The Canadair CL-415 — marketed by its current manufacturer Longview Aviation Capital (operating under the De Havilland Canada brand following a series of ownership transfers from Bombardier) — stands as the most purpose-built aerial firefighting amphibian in operational service worldwide. Powered by two Pratt & Whitney Canada PW123AF turboprop engines producing approximately 2,380 shaft horsepower each, the aircraft is designed around a single core capability: scooping water from lakes, rivers, and coastal inlets at high speed and depositing precision retardant loads on active wildfire fronts. Its 6,137-liter (1,621-U.S. gallon) water tank can be filled during a 12-second, 150-knot water-skimming run at a minimum water body length of roughly 1,500 meters, allowing multiple drops per sortie with dramatically shorter turnaround times than land-based tankers. The aircraft can also carry foam concentrate injected into the water load at drop time, significantly increasing fire suppression effectiveness over plain water alone.
For professional pilots operating in aerial firefighting or contract air tanker environments, the CL-415 represents one of the most demanding and specialized type ratings available. Scooping operations require precise low-altitude airspeed and pitch control within narrow tolerances — too slow risks hydrodynamic drag-induced deceleration and structural overload on the hull; too fast risks hull damage or failure to fill the tank adequately. Pilots must simultaneously manage engine torque, water drag loads that abruptly shift the aircraft's center of gravity mid-scoop, and obstacle clearance on terrain-confined water bodies, often in high-density-altitude conditions adjacent to active fires. The CL-415 carries a two-pilot crew, and crew resource management during scooping and low-level drop runs is considered a critical safety factor by operators including the Sécurité Civile of France, the Greek government, the Province of Quebec (SOPFEU), and various U.S. and Canadian provincial agencies.

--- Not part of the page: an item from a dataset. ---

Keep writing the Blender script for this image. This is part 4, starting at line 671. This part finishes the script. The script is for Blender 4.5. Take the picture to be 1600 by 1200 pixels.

From an operational and regulatory standpoint, CL-415 operations intersect with multiple airspace management challenges relevant to both the firefighting crews and adjacent IFR and VFR traffic. Active wildfire airtanker bases (ATBs) function under temporary flight restriction (TFR) architecture in the United States under 14 CFR 91.137, and similar NOTAMed restriction frameworks exist in Canada and Europe. Business jet and corporate operators transiting regions with active fire activity must remain vigilant to dynamic TFR boundaries, lead plane and air tactical group supervisor (ATGS) traffic operating in uncontrolled airspace, and the unpredictable routing of heavy and very large airtankers departing ATBs at low altitude. Smoke columns also present significant instrument meteorological condition (IMC) risks for IFR operations, and smoke-induced visibility degradation can rapidly compromise VFR corridors used by charter and Part 135 operators in affected regions.
The CL-415 program reflects a broader structural tension in global aerial firefighting capacity: demand for scooper aircraft consistently outpaces fleet size. The worldwide operational fleet of CL-415s and its predecessor CL-215 turboprop variants numbers fewer than 200 aircraft across all operators, and production of new-build CL-415s effectively ceased when Bombardier exited the program. De Havilland Canada has periodically announced a successor program — the CL-515 — intended to incorporate modernized avionics, updated engines, and improved airframe efficiency, but as of mid-2026 the program remains in pre-production development with no firm delivery schedule. This scarcity has driven operators toward supplemental contracts with large fixed-wing airtankers (LFTs) and very large airtankers (VLATs) such as the DC-10 and Boeing 747 Supertanker, which carry far larger retardant loads but cannot self-reload and depend entirely on ground-based retardant mixing facilities — a logistical vulnerability the CL-415's scooping autonomy was specifically designed to eliminate.
The operational tempo of CL-415 fleets has increased measurably as wildfire seasons in southern Europe, western North America, and Australia have lengthened due to prolonged drought and climate-driven fuel accumulation. French Sécurité Civile CL-415s have deployed internationally under bilateral agreements with Greece, Canada, Portugal, and other nations facing simultaneous fire emergencies, effectively creating an ad hoc international aerial firefighting mutual aid framework. For aviation operators and planners, this trend signals that airspace complexity in fire-prone regions will continue to intensify seasonally, with greater numbers of specialized tanker, lead plane, and helicopter assets operating in low-altitude, high-workload environments that intersect with commercial and business aviation corridors. Situational awareness of airtanker operations — including the distinctive high-drag, low-speed scooping profiles of CL-415s near inland water bodies — is increasingly a practical operational competency for any crew flying in regions with significant wildfire exposure.